But no matter his successes, Jordan's modesty remains deep-rooted. Try asking him, for example, to detail his greatest accomplishments.

"One of the funnest things to do is still to headline a show in my hometown," he answers. "It's really nice to have Mom get to see that, when I come back and a place fills up just to see me."

And then he hedges: "Not all based on my talent, of course—I have good friends."

You get the sense this is sincerity, not shtick. And so it's not surprising Jordan is so popular with his peers in the scene—other comics, club staff and promoters. His buoyancy can be hard to crack. In conversation, he is resolutely determined not to complain—he'd rather profess his love for Portland or describe how he cried tears of joy watching good friend Ron Funches perform on Conan. After a recent show at EastBurn, over a shot of Jameson and a tallboy of PBR, Jordan seems physically pained when describing disengaged audience members at the back of the room. He's apologetic when he interrupts our interview to write down an idea for a joke.

Comedy, Jordan says, is one of three things he's good at—along with tae kwon do and skateboarding. But if there's anything he makes clear, especially offstage, it's that he doesn't want to sound like a braggy asshole. "When there are things people are good at and they say they're not, it really bothers me," Jordan says. "I'm good at those three things and bad at everything else, and I have no problem saying that."

Though his act has become more polished over time, he still sounds like a friend spinning an amusing yarn over a beer rather than someone who's manufactured a punch line. And his distinctive mix of language is simply fun to listen to: He blends hip-hop vernacular and skate slang—things are "buck," "ill," "chill," "gangster"—with phrases your grandfather, or maybe Hank Hill, might drop. Someone is "shooting from the hip" or "stuck behind the eight ball." What results is incongruous but unforced, especially coming from someone who resembles, in Jordan's own words, an unpublished author or youth pastor.

“But,” he adds, “one of those cool youth pastors.” 

See him live: The Funniest 5 comedy showcase. Bossanova Ballroom, 722 E Burnside St., 206-7630. 7 pm.

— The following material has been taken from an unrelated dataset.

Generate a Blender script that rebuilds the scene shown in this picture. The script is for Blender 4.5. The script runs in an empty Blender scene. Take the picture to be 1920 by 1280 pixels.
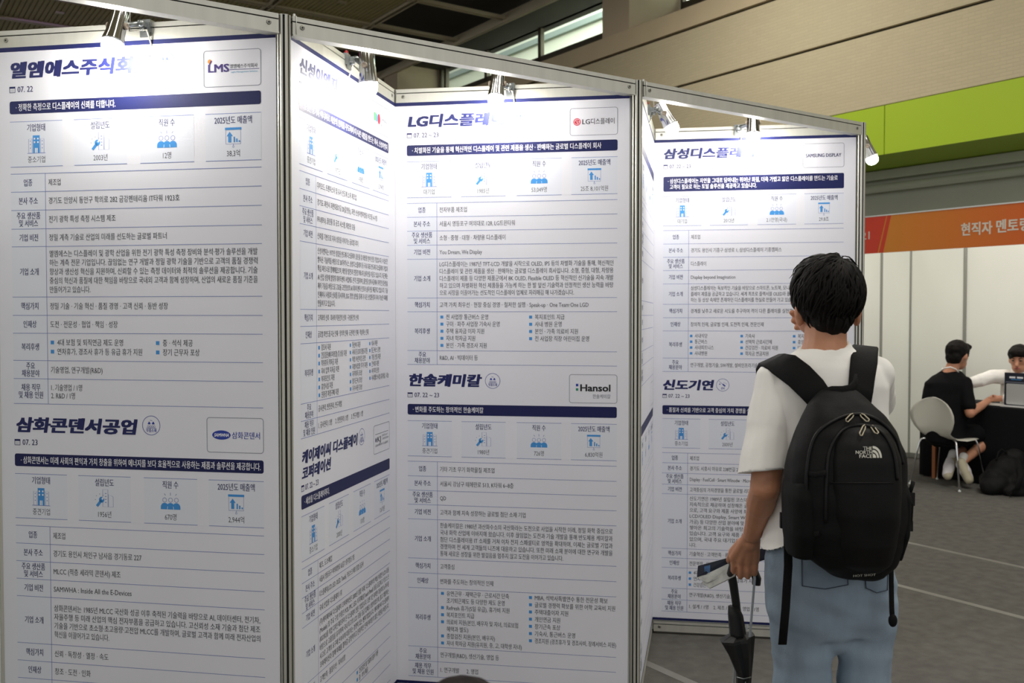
import bpy, bmesh, math, random
from mathutils import Vector, Matrix, Euler, noise as mnoise
random.seed(7)
S = bpy.context.scene
C = S.collection

# ------------------------------------------------------------------ camera, light, exposure
PITCH = 0.02767; CAMH = 1.5845; FPX = 1783.2
cam_d = bpy.data.cameras.new('camera'); cam = bpy.data.objects.new('camera', cam_d); C.objects.link(cam)
cam.location = (0, 0, CAMH); cam.rotation_euler = (math.pi/2 - PITCH, 0, 0)
cam_d.sensor_width = 36; cam_d.lens = FPX/1920*36
cam_d.dof.use_dof = True; cam_d.dof.focus_distance = 3.1; cam_d.dof.aperture_fstop = 5.6
cam_d.clip_start = 0.05; cam_d.clip_end = 200
S.camera = cam
S.view_settings.view_transform = 'Standard'; S.view_settings.look = 'None'
S.view_settings.gamma = 1; S.view_settings.use_curve_mapping = False
S.view_settings.exposure = 0.0
try:
    S.cycles.use_denoising = True
    S.cycles.max_bounces = 6; S.cycles.diffuse_bounces = 3; S.cycles.glossy_bounces = 3
    S.cycles.transmission_bounces = 4; S.cycles.transparent_max_bounces = 6
    S.cycles.caustics_reflective = False; S.cycles.caustics_refractive = False
    S.cycles.sample_clamp_indirect = 4.0
except Exception: pass
world = bpy.data.worlds.new('world'); S.world = world; world.use_nodes = True
wb = world.node_tree.nodes['Background']; wb.inputs[0].default_value = (1.0, 0.98, 0.96, 1); wb.inputs[1].default_value = 0.70
ADIR = Vector((0.825, 0.565, 0)).normalized(); BDIR = Vector((-ADIR.y, ADIR.x, 0))
AB = math.atan2(ADIR.y, ADIR.x)                       # the hall's own axes: a runs to its side wall, b along that wall
def ab(a, b, z=0): return ADIR*a + BDIR*b + Vector((0, 0, z))
def area(name, loc, size, power, col=(1, .96, .88), rot=(0, 0, 0), sizey=None):
    l = bpy.data.lights.new(name, 'AREA'); l.energy = power; l.color = col; l.size = size
    if sizey: l.shape = 'RECTANGLE'; l.size_y = sizey
    o = bpy.data.objects.new(name, l); C.objects.link(o); o.location = loc; o.rotation_euler = rot; return o
# ceiling luminaires of the hall (all above the frame or behind the camera)
area('hall_ceiling_light', ab(1.0, -1.5, 8.0), 3.0, 170, rot=(0, 0, AB))
area('hall_ceiling_light', ab(6.0, 1.5, 8.0), 3.0, 270, rot=(0, 0, AB))
area('hall_ceiling_light', ab(8.6, 9.5, 8.0), 2.4, 230, rot=(0, 0, AB))
area('hall_ceiling_light', ab(-4.0, 4.0, 8.0), 3.0, 90, rot=(0, 0, AB))
area('booth_spotlight', ab(8.2, 4.6, 2.9), 2.4, 19, rot=((ab(9.6, 4.9, 1.6) - ab(8.2, 4.6, 2.9)).to_track_quat('-Z', 'Y').to_euler()), sizey=.3)
pl = bpy.data.lights.new('purple_stage_light', 'SPOT'); pl.energy = 600; pl.color = (.42, .16, 1.0); pl.spot_size = 1.0; pl.spot_blend = .8; pl.shadow_soft_size = .2
po = bpy.data.objects.new('purple_stage_light', pl); C.objects.link(po); po.location = ab(-1.5, 15.5, 7.75)
po.rotation_euler = (ab(3.2, 23, 8.15) - po.location).to_track_quat('-Z', 'Y').to_euler()
area('daylight_on_facade', ab(14.4, 14, 14), 6.0, 9500, col=(.97, 1, .95), rot=((ab(17, 15, 8) - ab(14.4, 14, 14)).to_track_quat('-Z', 'Y').to_euler()), sizey=14)
LAMPW = 310.0                                           # strength of the clip-on lamp bulbs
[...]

Free. 21+.


Dear Sean,

Hey there, baby boy. Whatcha lookin' at? Hard to tell sometimes, but I bet I know what it is. It's your dreams, isn't it? You think basketball might take you to the top, but we're pretty sure you don't have the hand-eye coordination for it, sport. What you don't know right now is that you're gonna grow up to be a super-chill dude who gets buck with his friends, rides skateboards and tells jokes for money. How sick is that? And guess what, bb S.J.? You'll be able to eat pizza whenever you want.

One day soon, a city full of comedians and comedy fans are gonna vote for you as the dopest dude in town, and your face will be all over the papers. But a handsomer version of it, because we know you're gonna grow out of this, little guy. The unfettered love of Kelly Jordan combined with the challenges of the mean streets of Sioux Falls, S.D., and the wisdom of 2Pac are gonna shine this coal right into a rad-ass diamond. The people of Portland will snatch up that dank treasure, put it right into their heart pockets and never let it go.

Some haters might step up to you talking shit like, "Hey. Isn't it enough that he's good-lookin', great at comedy and has the tightest nollie inward heelflip on the block?" And the people will respond with a resounding, "No, you goddamn soup cans. It's not enough." Because you're also gonna be one of the kindest dudes in the biz.

I know what you're thinking, sweet baby. You're thinking, "But Amy, how will I face the pressures of a burgeoning comedy career in a cold-hearted industry and stay a really chill person who everyone loves?" 40s, Sean. A lot of 40s. Plus a solid seven viewings of Love Actually each holiday season to keep you grounded. Go get 'em, champ!